### Provided material
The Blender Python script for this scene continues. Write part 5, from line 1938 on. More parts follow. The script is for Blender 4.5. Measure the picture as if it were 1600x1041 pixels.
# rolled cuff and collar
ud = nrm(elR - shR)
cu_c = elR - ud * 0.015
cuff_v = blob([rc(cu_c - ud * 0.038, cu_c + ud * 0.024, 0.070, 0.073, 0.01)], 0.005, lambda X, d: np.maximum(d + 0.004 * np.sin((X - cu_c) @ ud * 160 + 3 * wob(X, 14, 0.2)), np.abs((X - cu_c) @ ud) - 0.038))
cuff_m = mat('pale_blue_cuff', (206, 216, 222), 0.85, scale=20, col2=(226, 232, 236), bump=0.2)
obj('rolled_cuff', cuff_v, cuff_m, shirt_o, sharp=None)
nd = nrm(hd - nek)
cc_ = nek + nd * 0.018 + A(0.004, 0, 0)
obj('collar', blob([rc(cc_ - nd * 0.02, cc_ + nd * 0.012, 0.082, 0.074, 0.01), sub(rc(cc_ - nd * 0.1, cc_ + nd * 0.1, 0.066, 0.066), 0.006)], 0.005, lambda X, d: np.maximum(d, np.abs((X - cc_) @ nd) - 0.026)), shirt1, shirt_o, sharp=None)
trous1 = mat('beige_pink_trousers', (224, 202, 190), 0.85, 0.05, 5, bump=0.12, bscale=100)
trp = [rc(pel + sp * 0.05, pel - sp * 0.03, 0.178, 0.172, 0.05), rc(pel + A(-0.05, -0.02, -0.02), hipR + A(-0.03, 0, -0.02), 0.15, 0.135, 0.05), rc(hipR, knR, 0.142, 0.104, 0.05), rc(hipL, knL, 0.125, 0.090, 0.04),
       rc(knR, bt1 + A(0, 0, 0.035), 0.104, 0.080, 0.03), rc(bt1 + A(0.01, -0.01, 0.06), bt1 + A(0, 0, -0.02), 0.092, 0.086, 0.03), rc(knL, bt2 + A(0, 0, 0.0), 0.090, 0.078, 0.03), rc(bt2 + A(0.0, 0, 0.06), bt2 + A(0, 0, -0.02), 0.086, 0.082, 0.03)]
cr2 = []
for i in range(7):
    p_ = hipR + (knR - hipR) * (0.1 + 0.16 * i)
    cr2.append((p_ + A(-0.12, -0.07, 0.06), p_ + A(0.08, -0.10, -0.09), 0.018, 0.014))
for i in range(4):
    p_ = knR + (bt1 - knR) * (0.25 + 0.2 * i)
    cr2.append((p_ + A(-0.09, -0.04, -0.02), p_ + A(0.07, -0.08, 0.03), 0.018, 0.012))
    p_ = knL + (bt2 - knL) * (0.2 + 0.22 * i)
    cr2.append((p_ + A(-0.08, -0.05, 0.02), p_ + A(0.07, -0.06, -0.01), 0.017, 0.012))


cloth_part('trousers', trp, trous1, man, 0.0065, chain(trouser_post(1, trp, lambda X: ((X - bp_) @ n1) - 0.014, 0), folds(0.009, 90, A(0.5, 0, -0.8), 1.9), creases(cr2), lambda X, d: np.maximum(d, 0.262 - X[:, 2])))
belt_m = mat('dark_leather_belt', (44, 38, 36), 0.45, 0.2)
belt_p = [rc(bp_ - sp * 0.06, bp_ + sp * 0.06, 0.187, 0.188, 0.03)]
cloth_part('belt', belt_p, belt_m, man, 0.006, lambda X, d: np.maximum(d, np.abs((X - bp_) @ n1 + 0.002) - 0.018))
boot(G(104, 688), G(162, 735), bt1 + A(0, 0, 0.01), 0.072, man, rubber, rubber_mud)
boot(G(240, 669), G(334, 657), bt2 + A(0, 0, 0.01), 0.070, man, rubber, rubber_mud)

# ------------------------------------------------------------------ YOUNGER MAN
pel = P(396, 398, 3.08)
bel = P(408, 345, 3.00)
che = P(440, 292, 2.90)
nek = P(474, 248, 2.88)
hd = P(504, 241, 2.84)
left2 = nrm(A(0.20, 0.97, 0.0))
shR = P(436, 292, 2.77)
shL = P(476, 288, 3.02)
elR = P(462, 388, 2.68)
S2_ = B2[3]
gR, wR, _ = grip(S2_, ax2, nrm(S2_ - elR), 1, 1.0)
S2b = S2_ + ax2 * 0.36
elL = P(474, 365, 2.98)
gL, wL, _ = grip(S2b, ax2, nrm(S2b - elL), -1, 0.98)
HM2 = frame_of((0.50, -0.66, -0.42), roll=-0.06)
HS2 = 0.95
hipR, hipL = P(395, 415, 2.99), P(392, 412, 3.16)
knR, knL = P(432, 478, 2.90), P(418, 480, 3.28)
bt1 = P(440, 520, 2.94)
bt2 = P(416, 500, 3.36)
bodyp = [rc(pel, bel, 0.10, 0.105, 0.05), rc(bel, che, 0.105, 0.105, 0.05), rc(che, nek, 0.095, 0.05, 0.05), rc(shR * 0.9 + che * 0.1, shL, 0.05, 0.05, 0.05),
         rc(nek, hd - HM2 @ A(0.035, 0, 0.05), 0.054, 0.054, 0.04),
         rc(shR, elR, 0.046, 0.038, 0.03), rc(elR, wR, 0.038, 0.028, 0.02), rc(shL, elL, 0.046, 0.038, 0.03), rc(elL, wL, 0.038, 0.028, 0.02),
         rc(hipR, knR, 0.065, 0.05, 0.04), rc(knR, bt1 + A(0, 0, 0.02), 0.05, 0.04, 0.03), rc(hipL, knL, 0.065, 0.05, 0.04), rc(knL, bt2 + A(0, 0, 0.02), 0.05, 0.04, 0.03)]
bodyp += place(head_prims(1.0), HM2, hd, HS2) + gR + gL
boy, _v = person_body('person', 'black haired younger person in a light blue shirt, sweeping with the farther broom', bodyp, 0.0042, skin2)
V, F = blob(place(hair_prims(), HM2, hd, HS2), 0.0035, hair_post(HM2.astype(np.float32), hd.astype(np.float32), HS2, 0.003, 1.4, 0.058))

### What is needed
What are the exact lines from the beginning of the material through the line containing "cr2.append((p_ + A(-0.08, -0.05, 0.02), p_"? Write out those lines alone.

### Full output
The Blender Python script for this scene continues. Write part 5, from line 1938 on. More parts follow. The script is for Blender 4.5. Measure the picture as if it were 1600x1041 pixels.
# rolled cuff and collar
ud = nrm(elR - shR)
cu_c = elR - ud * 0.015
cuff_v = blob([rc(cu_c - ud * 0.038, cu_c + ud * 0.024, 0.070, 0.073, 0.01)], 0.005, lambda X, d: np.maximum(d + 0.004 * np.sin((X - cu_c) @ ud * 160 + 3 * wob(X, 14, 0.2)), np.abs((X - cu_c) @ ud) - 0.038))
cuff_m = mat('pale_blue_cuff', (206, 216, 222), 0.85, scale=20, col2=(226, 232, 236), bump=0.2)
obj('rolled_cuff', cuff_v, cuff_m, shirt_o, sharp=None)
nd = nrm(hd - nek)
cc_ = nek + nd * 0.018 + A(0.004, 0, 0)
obj('collar', blob([rc(cc_ - nd * 0.02, cc_ + nd * 0.012, 0.082, 0.074, 0.01), sub(rc(cc_ - nd * 0.1, cc_ + nd * 0.1, 0.066, 0.066), 0.006)], 0.005, lambda X, d: np.maximum(d, np.abs((X - cc_) @ nd) - 0.026)), shirt1, shirt_o, sharp=None)
trous1 = mat('beige_pink_trousers', (224, 202, 190), 0.85, 0.05, 5, bump=0.12, bscale=100)
trp = [rc(pel + sp * 0.05, pel - sp * 0.03, 0.178, 0.172, 0.05), rc(pel + A(-0.05, -0.02, -0.02), hipR + A(-0.03, 0, -0.02), 0.15, 0.135, 0.05), rc(hipR, knR, 0.142, 0.104, 0.05), rc(hipL, knL, 0.125, 0.090, 0.04),
       rc(knR, bt1 + A(0, 0, 0.035), 0.104, 0.080, 0.03), rc(bt1 + A(0.01, -0.01, 0.06), bt1 + A(0, 0, -0.02), 0.092, 0.086, 0.03), rc(knL, bt2 + A(0, 0, 0.0), 0.090, 0.078, 0.03), rc(bt2 + A(0.0, 0, 0.06), bt2 + A(0, 0, -0.02), 0.086, 0.082, 0.03)]
cr2 = []
for i in range(7):
    p_ = hipR + (knR - hipR) * (0.1 + 0.16 * i)
    cr2.append((p_ + A(-0.12, -0.07, 0.06), p_ + A(0.08, -0.10, -0.09), 0.018, 0.014))
for i in range(4):
    p_ = knR + (bt1 - knR) * (0.25 + 0.2 * i)
    cr2.append((p_ + A(-0.09, -0.04, -0.02), p_ + A(0.07, -0.08, 0.03), 0.018, 0.012))
    p_ = knL + (bt2 - knL) * (0.2 + 0.22 * i)
    cr2.append((p_ + A(-0.08, -0.05, 0.02), p_ + A(0.07, -0.06, -0.01), 0.017, 0.012))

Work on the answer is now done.